Şam’ın Düşmesi Türkiye Ekonomisine Nasıl Yansır? Uzman Ekonomist Ali Bahçuvan Cevapladı
Şamda rejimin değişmesi ile beraber, Türkiye Cumhuriyetine yakınlığı ile bilinen grupların idareyi ele alması ile ekonomiye ilişkin umutlar da artıyor. Peki bu durum Türkiye'yi nasıl etkileyebilir? Uzman ekonomist Ali Bahçuvan'a sorduk. İşte detaylar...
Şamda rejimin değişmesi ile beraber, Türkiye Cumhuriyetine yakınlığı ile bilinen grupların idareyi ele alması ile ekonomiye ilişkin umutlar da artıyor. Resmi kaynaklardan alınan bilgilere göre:
- 21 Ağustos 2024 – Göç İdaresi Başkanlığı Ülkemizde 3 milyon 99 bin 524’ü geçici koruma altında bulunan Suriyeliler, 221 bin 353’ü uluslararası koruma kapsamında bulunan yabancılar ve 1 milyon 104 bin 353’ü ikamet izniyle kalan yabancılar olmak üzere toplam 4 milyon 425 bin 230 yasal kalış hakkı bulunan yabancı bulunmaktadır.
- 21 Ağustos 2024 – Nüfus ve Vatandaşlık İşleri Genel Müdürlüğü Türk Vatandaşlığı Verilen Suriyeli Sayısı Geçici Koruma kapsamında bulunup Türk vatandaşlığını kazanan Suriye uyruklu kişi sayısı 238 bin 768’dir. Bunların 134 bin 624’ü reşit, 104 bin 144’ü ise çocuktur.
Mülteciler için Türkiye’nin 50 milyar Dolara yakın bir kaynak harcadığı da resmi makamlar tarafından dile getirilmiştir.
Konuya ilişkin bilgisine başvurduğumuz Finansal Yatırımcılar Derneği (Finyad) Başkanı Ekonomist Ali Bahçuvan şunları dile getirdi:
"Öncelikle yıllardır Türkiye ekonomisine 50 milyar dolardan fazla açık oluşturan bir unsurun ortadan kalkması bile ekonomi için iyi bir haberdir.
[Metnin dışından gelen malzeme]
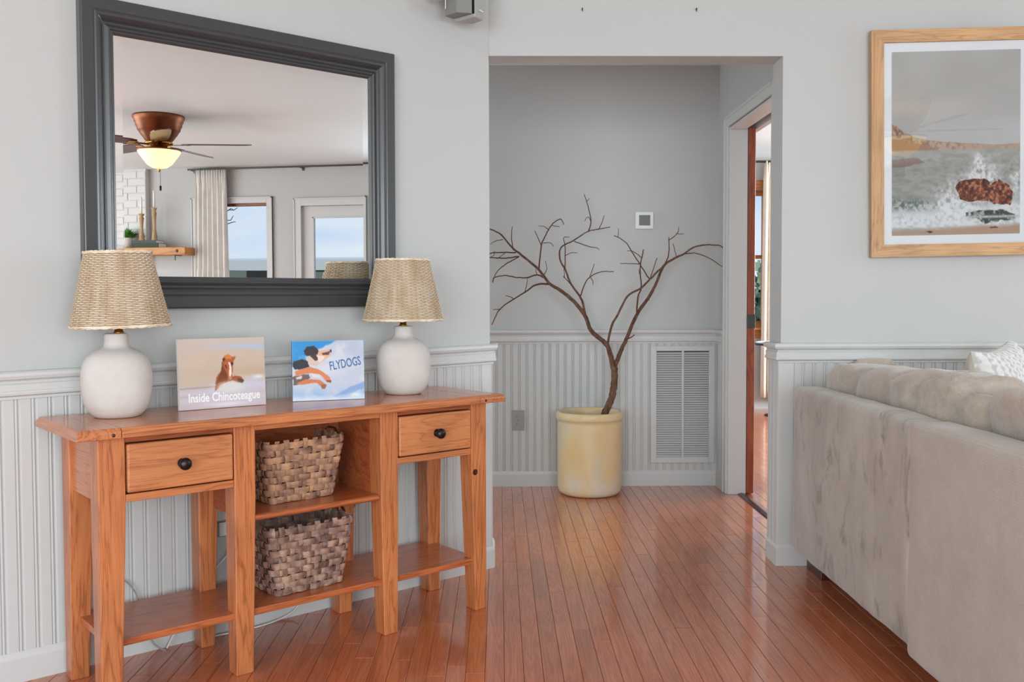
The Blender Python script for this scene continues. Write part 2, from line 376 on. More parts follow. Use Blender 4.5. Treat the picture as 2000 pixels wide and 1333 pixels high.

Bundan sonra eğer bölgede otorite boşluğu oluşmadan hızlı bir şekilde demokrasiye geçilir ve istikrar sağlanabilirse yıllardır Türkiye’nin yaptığı fedakarlıkların da unutulmayacağını umuyorum. Özellikle siyasi olarak kurulmuş bağlar ve verilmiş sözler, destekler var. Bu bölgenin hızlı bir şekilde istikrara kavuşmasına da en büyük desteği Türkiye sağlayabilecektir. Türkiye, hem lojistik açıdan hem de teknik bilgi, malzeme ve tecrübe açısından dünyada en iyi durumda olan müteahhitlik sektörü ile altyapı, inşaat ve hastane, okul, adliye gibi kamu binalarını en hızlı şekilde yapabilecek tek ülkedir.
Bunun yanında tarımdan petrokimyaya ve turizme kadar her alanda ticaret yapabilecek konumdadır. Suriye nüfusunun yarıya yakınının artık Türkçe konuşuyor olması ve Türkiye’de yaşamış olması da bu ülkenin hiçbir şekilde Türkiye’den kopartılamayacak durumda olmasını sağlayacaktır.
Türkiye ekonomisi yıllardır eksi yazan bir defteri kapatacak ve artı yapacak yeni sayfalar açacaktır. Ben önümüzdeki günlerden umutluyum" dedi.